1999, Vol. 2 No. 2 .


Whistling Past the Graveyard: Constitutional Abeyances, Quebec, and the Future of Canada
David M Thomas

(Toronto: Oxford University Press, 1997)
263pp. Index. Pb.: £15.99; Bibl. ISBN 0-19-541215-X.



The constitutional issue has been analysed from almost every possible angle over the past decades. The patriation of the Canadian constitution in 1982 and the collapse of the two constitutional agreements of Meech and Charlottetown have attracted the attention of many scholars in Canada and abroad. An countless number of books and academic articles have been written on this topic. Is there any room for a new perspective on this old issue? What can be learned for those interested in studying how ethnic or national conflicts have to be managed? David M. Thomas has written one of the most original and thoughtful book on this matter. He deals with the crucial issue that surrounds the successful integration of small nations within larger states.

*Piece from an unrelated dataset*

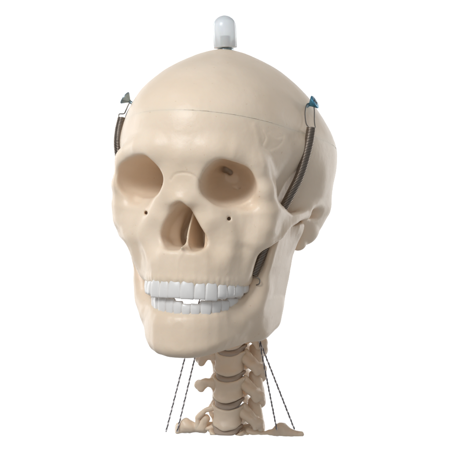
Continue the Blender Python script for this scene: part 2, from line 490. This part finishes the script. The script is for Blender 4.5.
CUTZ = lambda y: 58.3-.165*(y+65)+.02*0
pn = np.array([0,.165,1.]); pn /= np.linalg.norm(pn); pc = np.array([0,-65,59.6])
def split_skull(V, Q):
    me = bpy.data.meshes.new('tmp'); me.from_pydata(V.tolist(), [], Q.tolist()); me.update()
    out = []
    for up in (True, False):
        bm = bmesh.new(); bm.from_mesh(me)
        r = bmesh.ops.bisect_plane(bm, geom=bm.verts[:]+bm.edges[:]+bm.faces[:], dist=1e-5, plane_co=pc, plane_no=pn, clear_inner=up, clear_outer=not up)
        ed = [e for e in r['geom_cut'] if isinstance(e, bmesh.types.BMEdge)]
        bmesh.ops.holes_fill(bm, edges=ed, sides=0)
        for f in bm.faces: f.smooth = True
        for e in ed: e.smooth = False
        if up:
            ring = [v for v in bm.verts if abs(float(np.dot(np.array(v.co[:])-pc, pn))) < .01]
            P = np.array([v.co[:] for v in ring])
            g = .17*np.clip((P[:,0]+6)/6,0,1)*np.clip((55-P[:,0])/5,0,1)*(P[:,1] < -30)+.35*np.clip((P[:,1]-4)/6,0,1)*np.clip((30-P[:,1])/6,0,1)
            g = .012+g*np.clip(.75+.9*vnoise(P, 3.1)+.5*vnoise(P, 1.3), .15, 2)
            for v, q in zip(ring, g): v.co = v.co + type(v.co)(pn*q)
        for v in bm.verts: v.co = type(v.co)(W(v.co[:]))
        out.append(bm)
    return out
skull = thing('skull', 'cream plastic anatomical skull with hollow eye sockets and white upper teeth, turned left', 'skull', (0,0,-24))
up_bm, low_bm = split_skull(V, Q)
for nm, bm in (('skull_cap', up_bm), ('cranium', low_bm)):
    me = bpy.data.meshes.new(nm); bm.to_mesh(me); bm.free(); me.materials.append(BONE)
    o = bpy.data.objects.new(nm, me); C.objects.link(o); hang(o, skull)
    if nm == 'cranium': cranium = o

# ------------------------------------------------------------------ teeth
def tooth(c, out, w, hgt, th, down, lean=0., molar=False):
    # c: centre of the neck on the outer face, out: outward direction in the plane, down: -1 upper, +1 lower
    o2 = np.array([out[0], out[1], 0.]); o2 /= np.linalg.norm(o2); s2 = np.array([-o2[1], o2[0], 0.])
    rings = []; n = 20; a = np.arange(n)*2*math.pi/n
    prof = [(-.25,.74,.8),(0,.84,.92),(.12,.90,1.0),(.35,.96,1.0),(.6,1.0,.86 if not molar else 1.0),(.82,.99,.66 if not molar else .95),(.94,.93,.5 if not molar else .84),(1.0,.78,.32 if not molar else .6)]
    for t, sw, st in prof:
        ca, sa = np.cos(a), np.sin(a); e = .36
        x = np.sign(ca)*np.abs(ca)**e*w*.5*sw; y = np.sign(sa)*np.abs(sa)**.72*th*.5*st
        base = np.array(c)-o2*(th*.5-.35*math.sin(math.pi*min(max(t,0),1)))+o2*lean*t+np.array([0,0,down*hgt*t])
        if not molar: base = base + o2*(th*.5*(1-st))*.55
        R_ = base+x[:,None]*s2+y[:,None]*o2
        if t >= .9: R_[:,2] += down*(.25*np.cos(a*2+.4)+RNG.normal(0,.06))*(1.6 if molar else .7)
        rings.append(R_)
    return ring_mesh(rings)
def row(line, widths, zneck, zedge, th, down, parent, lean):
    for sd in (1,-1):
        s = 0
        for i, w in enumerate(widths):
            q, o = along(line, sd*(s+w/2)); s += w+.12
            zn = zneck(q[1])+RNG.normal(0,.1)+(.5 if i in (0,2) and down < 0 else 0); ze = zedge(q[1])+RNG.normal(0,.25)
            if i == 2: ze += down*.5
            if down > 0: ze += [1.6,2.4,2.8,2.2,1.2,0,0][i] if sd < 0 else [0,.1,.6,.4,.2,0,0][i]
            th_ = th if i < 3 else th*1.35
            Vt, Qt = tooth((q[0], q[1], zn), o+RNG.normal(0,.035,2), w*1.13, abs(ze-zn), th_, down, lean if i < 4 else lean*.2, i >= 3)
            mesh_np('tooth', Vt, Qt, TOOTH, parent)
row(UOUT, UW, UNECK, lambda y: np.interp(y, [-90,-72,-50], [-57.4,-56.2,-51.6]), 6.2, -1, cranium, 1.2)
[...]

Thomas supports the view that constitutions conceal as well as reveal. And the success comes from the avoidance of the intractable. In this perspective, the theme of avoidance leads to the notion of constitutional abeyance. The author borrows this idea from Michael Foley's The silence of Constitutions and uses it in order to provide a fresh look on the evolution of the Canadian constitutional history. He explains convincingly what abeyance is and is not and goes on the terrain of Edmond Burke in stressing, among other things, that 'unsuspecting confidence' is essential to political stability. Thomas rereads Canadian history in that perspective. He describes what the Canadian abeyances have been and how Canadians are now treating them. He mentions that "in the past, our democracy was built upon forms of power-sharing that were frequently dualist in practice. [...] It accepts anomalies and identities, protects group rights, believes in accommodation and incrementalism and a 'politics of security'. Now we have moved towards the ideas that democracy is based upon majority rule, American-style individual rights, and the politics of principle. This approach makes abeyance maintenance far more difficult, and if we cannot maintain them there will be some serious consequences [...]."(p. 40). He discusses how the one abeyance capable of tearing Canada apart, namely the status, place, and powers of Quebec, remained burried and how, from the mid-1960s, it emerged at the forefront of the Canadian constitutional issue. Thomas demonstrates that "the settled unsettlement of the preceding century had given way to 'unsettled unsettlement'" (p. 220), and that Pierre Trudeau, the former Canadian Prime Minister, tackled that abeyance vigorously by outflanking it, by erecting counterweights, and by confrontation. The author pushes the idea that the notion of abeyance should be added to the Canadian constitutional lexicon, and should become part of the way Canadians view constitutional issues. Hence, the constitutional battleground reflects the Canadian inability to deal with them satisfactorily. Thomas favours a much clearer statement of dualism and a formal recognition of Quebec's distinctiveness. I can only agree to that prescription.